Agricultural analysts say to decrease food importation and escalating food prices, the implementation of AU’s Declaration on Land Issues and Challenges at regional and national levels is imperative.

In addition, they say processes such as the Framework and Guidelines on Land Policy in Africa, the Voluntary Guidelines on the Responsible Governance of Tenure of Land, Fisheries and Forests in Context of National Food Security (VGGT), and the AU Guiding Principles on Large Scale Land Based Investments in Africa (LSLBI) provide the continent with instruments to make land a key driver of economic prosperity.

In many African countries, it is worthwhile to note that men and women have inadequate access to secure rights over land, with women being particularly disadvantaged.

The International Land Coalition-Africa’s recent statistics reveal that while women constitute 70 percent of the active rural population and 80 percent of food production capacity in Senegal (and most of sub-Saharan Africa), only 13 percent have access to land and 2,6 percent hold secure land tenure rights.

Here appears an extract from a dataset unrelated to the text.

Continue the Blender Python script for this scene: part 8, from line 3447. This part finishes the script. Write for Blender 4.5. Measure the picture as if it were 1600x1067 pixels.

Furthermore, 61,2 percent of women say that lack of resources deepens inequality on access to land.

Addressing land inequalities and disparities on land issues is a critical step to addressing food and nutrition insecurity in Africa.

Tackling the growing menace of land barons who are selling rural land and other land on the periphery of urban areas to desperate people, is also vital to secure smallholder farm lands and ensure African countries have adequate food.

In the end, such reports as that of the Land Inequality Initiative, should provide some useful insight and strategies for managing our land reform process here in Zimbabwe.

It might be seen as remote, but it could prove strategic in future as we struggle to redistribute the land amongst ourselves as new land owners in the country.